Item 1. Security and Issuer
This Amendment No. 1 (this “Amendment No. 1”) amends the Schedule 13D originally filed on September 27, 2019 (the “Original Schedule 13D”, and together with this Amendment No. 1, this “Schedule 13D”). This Amendment No. 1 relates to the common stock, par value $.0001 (“Common Stock”) of EVO Transportation & Energy Services, Inc. (“EVO” or the “Issuer”). The address of the principal executive office of EVO is 8285 West Lake Pleasant Parkway, Peoria, Arizona 85382.
Except as specifically provided herein, this Amendment No. 1 does not modify any of the information previously reported in the Original Schedule 13D. Capitalized terms used but not otherwise defined in this Amendment No. 1 shall have the meanings ascribed to them in the Original Schedule 13D.

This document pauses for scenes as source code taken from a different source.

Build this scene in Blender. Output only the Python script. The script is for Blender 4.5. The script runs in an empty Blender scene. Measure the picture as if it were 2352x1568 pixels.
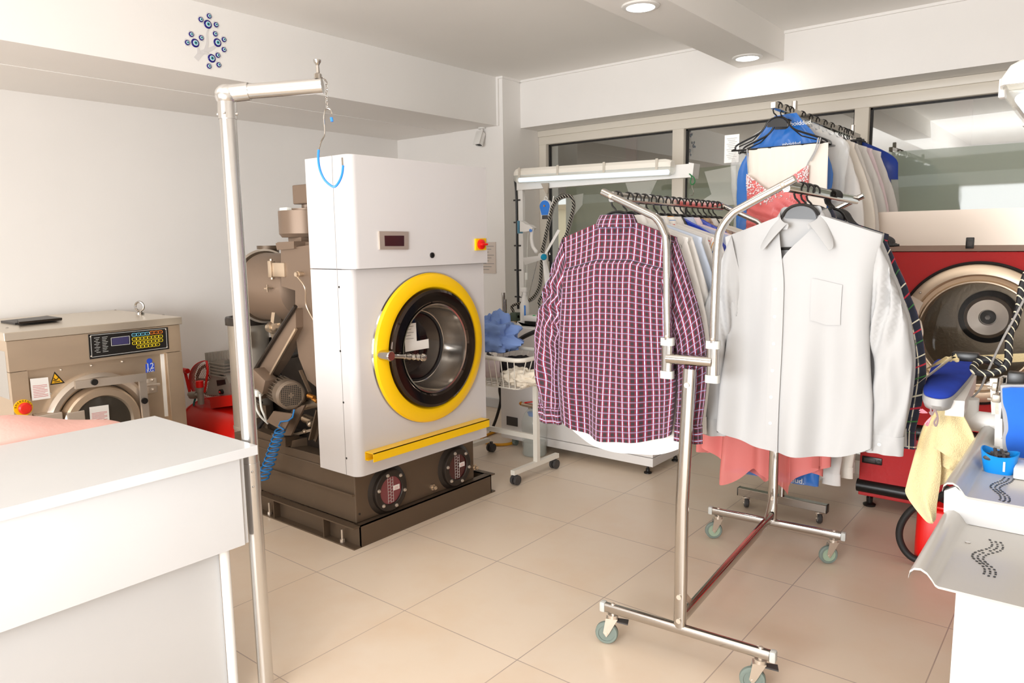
import bpy, bmesh, math, random
from mathutils import Vector, Matrix, noise
PI = math.pi
SC = bpy.context.scene
COL = SC.collection
# ---------------------------------------------------------------- camera
F_PX = 1691.186
CAM = Vector((2.78371, -1.95912, 1.52236))
RV = Vector((0.778361, 0.627655, -0.014298))
UV_ = Vector((-0.073765, 0.114045, 0.990733))
WV = Vector((-0.623469, 0.770093, -0.135067))
cd = bpy.data.cameras.new('camera')
cd.sensor_fit = 'HORIZONTAL'; cd.sensor_width = 36.0; cd.lens = F_PX * 36.0 / 2352.0
cd.clip_start = 0.05; cd.clip_end = 300
cam = bpy.data.objects.new('camera', cd); COL.objects.link(cam)
M = Matrix.Identity(4)
for i in range(3):
    M[i][0] = RV[i]; M[i][1] = UV_[i]; M[i][2] = -WV[i]; M[i][3] = CAM[i]
cam.matrix_world = M
SC.camera = cam
# ---------------------------------------------------------------- exposure
SC.view_settings.view_transform = 'Standard'
SC.view_settings.look = 'None'
SC.view_settings.exposure = 0.28
SC.view_settings.gamma = 1.0
SC.view_settings.use_curve_mapping = False
# ---------------------------------------------------------------- daylight
wd = bpy.data.worlds.new('daylight'); SC.world = wd; wd.use_nodes = True
nt = wd.node_tree; nt.nodes.clear()
wo = nt.nodes.new('ShaderNodeOutputWorld'); bg = nt.nodes.new('ShaderNodeBackground')
bg.inputs['Color'].default_value = (1.0, 1.0, 1.0, 1); bg.inputs['Strength'].default_value = 1.15
nt.links.new(bg.outputs[0], wo.inputs[0])
def area(name, loc, target, sx, sy, power, color=(1, 1, 1)):
    ld = bpy.data.lights.new(name, 'AREA'); ld.shape = 'RECTANGLE'; ld.size = sx; ld.size_y = sy
    ld.energy = power; ld.color = color
    o = bpy.data.objects.new(name, ld); COL.objects.link(o)
    o.location = loc; d = Vector(target) - Vector(loc)
    o.rotation_euler = d.to_track_quat('-Z', 'Y').to_euler(); return o
area('street_daylight', (1.6, -8.5, 2.0), (0.6, 0.0, 1.3), 6.0, 3.2, 480, (0.97, 0.985, 1.0))
area('ceiling_fill_light', (0.9, -1.3, 2.84), (0.2, 2.6, 0.6), 3.2, 0.8, 10, (1.0, 1.0, 1.0))  # added fill light out of view, evens out the room
area('photographers_bounce_flash', (1.9, -2.5, 1.2), (1.0, -0.9, 2.93), 0.9, 0.9, 70, (0.96, 0.98, 1.0))

# ---------------------------------------------------------------- pixel of the photo + one known coordinate -> point in the room
def ray(px, py):
    return WV + RV * ((px - 1176) / F_PX) - UV_ * ((py - 784) / F_PX)
def P(px, py, x=None, y=None, z=None):
    d = ray(px, py)
    if x is not None: t = (x - CAM.x) / d.x
    elif y is not None: t = (y - CAM.y) / d.y
    else: t = (z - CAM.z) / d.z
    return CAM + d * t
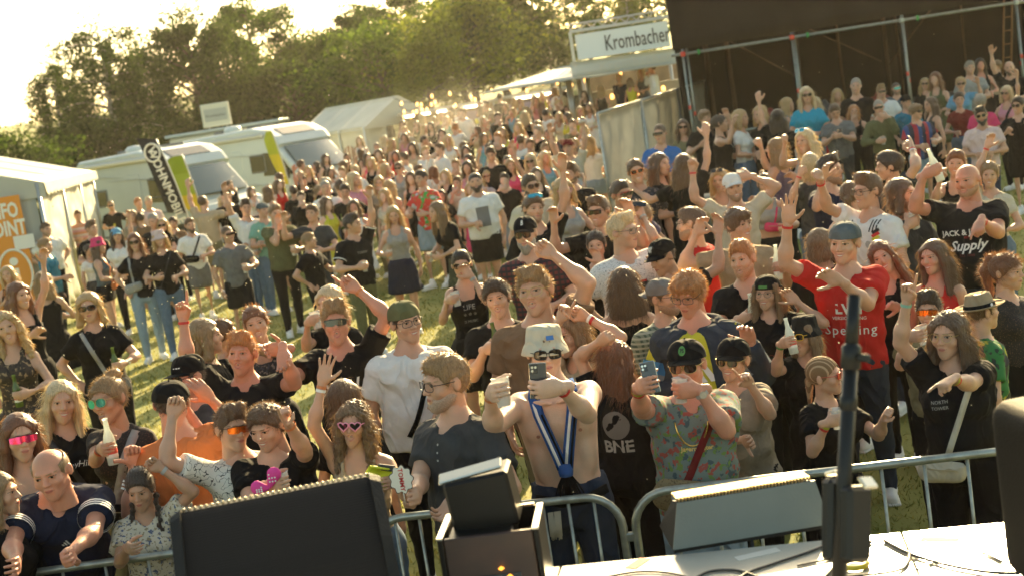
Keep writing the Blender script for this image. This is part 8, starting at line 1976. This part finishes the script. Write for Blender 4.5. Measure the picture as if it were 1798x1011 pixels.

Item 5. Interest in Securities of the Issuer
Item 5 is hereby amended by replacing the text contained in Item 5(a) with the following:
(a) The Reporting Persons beneficially own, in the aggregate, 4,375,000 shares of Common Stock, issuable upon exercise of the Loan Warrants, as amended. For a more detailed description of the Loan Warrants, as amended see Item 6 of this Schedule 13D, which descriptions are incorporated by reference herein in response to this Item 5.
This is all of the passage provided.